TO improve your tennis game do not play against the same player too often unless he is the better player. Vary your opponents. By playing against the same man too much you soon learn each other's weaknesses and do not improve.
The strokes are the same all the time and each one knows where and when the ball is coming. If you play with different players, you will meet new strokes, fresh tactics, and varying temperaments.
Play as much as possible against men who can beat you. Beating will do you good from the start, as you will know you are getting good practice.
When you know that you can beat a man, you will not be forced to your best, which makes you careless in stroke.
If one could remember to practice his weak strokes when playing against a poor player it would do a world of good. Do not be content to give him a bad beating.
Against a good player he would not dare go up so often.
The easiest way to learn strokes is to take a dozen balls on the court. Stand a foot behind the base line. Drop the ball so it will bound about knee or waist high and to one side of you. Judge it so you have a free swing and drive it over the net.
Start well back with the swing and finish out your stroke. Keep this up until you send all the balls into the other court. Then go in the other court and return them. Do this for a half hour or so a day. In this way you are not hurried on the stroke.
The trouble with beginners is that they like to play instead of practice at the start. Then when they play they return the ball "any old way," so long as they get it back. Thus one acquires faults and bad habits.
Some faults and habits that a beginner acquires through playing before he has learned his strokes are:
1. Covers his weak strokes instead of playing them.
2. Does not learn to anticipate where the ball is going to drop and hence cannot judge it correctly to hit at the right time.
3. Hurrying his shots, which makes him overrun the ball.
4. Not taking proper swing.
If a beginner would only have the patience to practice more from the start, he would learn to make his strokes correctly, to judge the ball, and to meet it at the right time and distance from him. His stroke is also corrected, as he is not being hurried. He soon gets so he can put the ball in any part of the court he wishes.

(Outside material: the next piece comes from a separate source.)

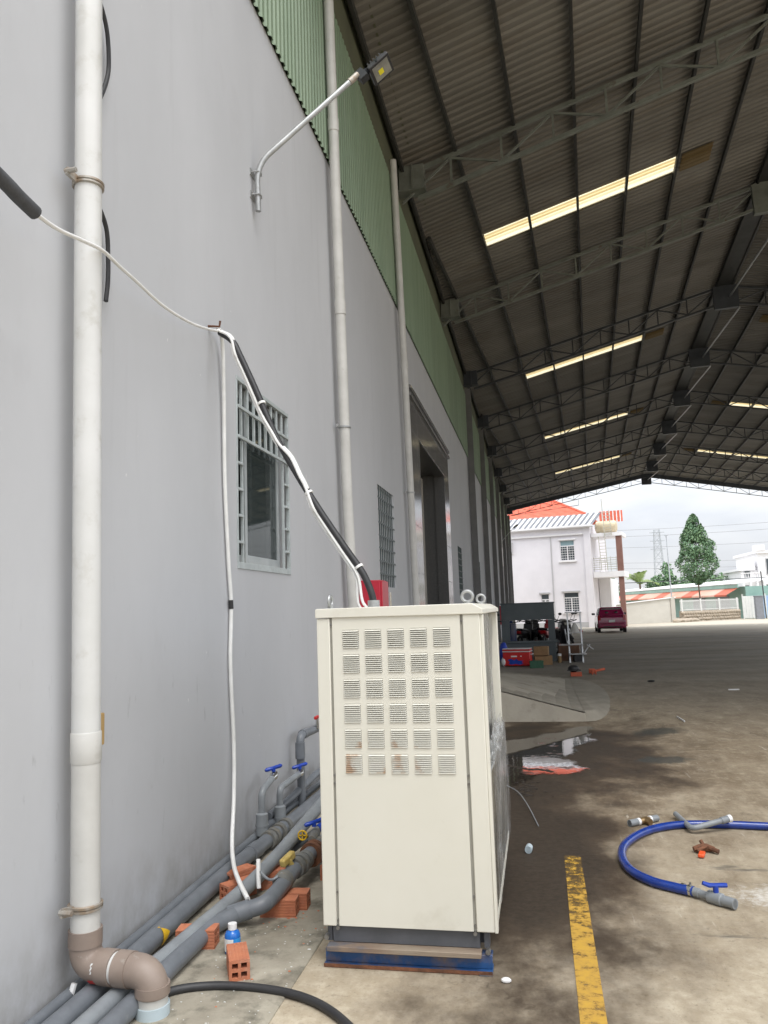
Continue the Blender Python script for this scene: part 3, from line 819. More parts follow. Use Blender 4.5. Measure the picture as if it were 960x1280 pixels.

He also learns the angles of the court and has better control over his ball. When one gets so he can put the ball into any part of the court, that's time enough to begin to play.
In playing one has to anticipate where the ball is going to drop. Judge it so you are in good position to return it. Take it on one side of you so you have a free swing.
For volley practice have some one drive balls to you. Have a boy throw balls up for you to smash. Serving you can do all by yourself.
The reason I recommend dropping the ball and putting it over the net instead of practicing against a wall or in a squash court is that one learns to get the right height on each shot and to put it over the net instead of against a wall at any old height. He learns the angles of the court better. He learns to place his ball. He can see if his return is good or bad.